I'm used to diplomacy AI in 4X games being wonky and frustrating, but I think what bothers me about grievances in this game is that it's a concept that was put in that doesn't really do what was intended. It seems to discourage declared rivalries and grievances against rulers you intend to go to war with - you just make things more difficult for yourself.
I think the problem isn't so much that the system doesn't make sense, but more that it feels restrictive and limiting to the player, even though there is no hard limit imposed.
Overall, I don't actually mind it that much. I find the restrictions interesting to play around. But I can definitely see why that wouldn't be the case for everyone.
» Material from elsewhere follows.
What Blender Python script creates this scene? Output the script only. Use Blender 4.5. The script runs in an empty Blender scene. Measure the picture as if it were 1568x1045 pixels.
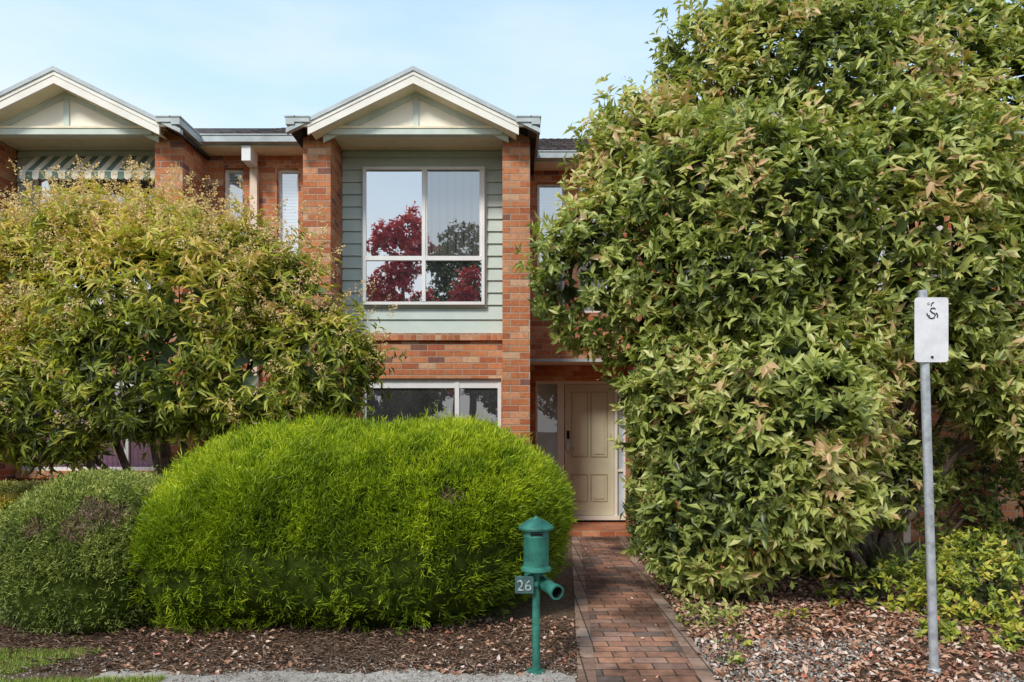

This is from my second (or third?) post, which explains in more detail (probably should have included this in my first post):
"I started this current game with the intention of messing with the diplomatic systems more than I had previously, so I made a defensive pact with a ruler on my border (Raina) and got a few grievances against and declared rivalry with another (Artica). Raina then declared war with 3 rulers (including Artica) on the same turn and gave me a call to war for all three (I know, defensive pacts are dumb but like I said, I wanted to play with the systems.) I have a -800 relationship, a declaration of rivalry and several grievances against Artica, but since she has no gold to purchase grievances, there's no way I can go to war with her without very substantial penalties. Meanwhile, I have a +325 relationship and no grievances against another ruler I have a call to war with, and almost no penalties if I go to war with them. In other words, I'm better off going to war with a friend than a sworn enemy. This makes no sense unless the point is to encourage backstabbing, which is clearly not what's intended."
If I answer the call to war against Artica I suffer:
+20 grievances to non-Allied rulers
-50 relationship to non-vassal cities
-50 relations to vassal for 20 turns
-15 vassal city allegiance
-40 percent imperium
This is a ruler I have -800 relationship, 2 grievances, an a declaration of rivalry with.
If I answer the call to war against Meshara I suffer:
-50 relations with non-allied rulers
That's it. This is a ruler I have a +325 relationship with, no grievances.
So clearly the penalties are much harsher for going to war against Artica, my declared rival (and who I've been trying to stir up a war with) , then they are against Meshara, whom I have a good relationship with. That's what doesn't make sense, the fact that the penalties are much greater for attacking a rival than a friend. Seems backwards to me.
You're right though, the penalties for a unjustified war aren't *that* bad, depending on where you are in the game. The imperium penalty could really hurt.
Again, that is most likely, because she has a justified war against you.
Like your score is 20, hers is 50. Bad idea.
With the other one where both have no grievances, it is 0 vs 0. Still unjustified, but better than having -30 justification.
If you still have the save, could you provide screenshots of the grievances against each other?
Once for artica and once for Meshara?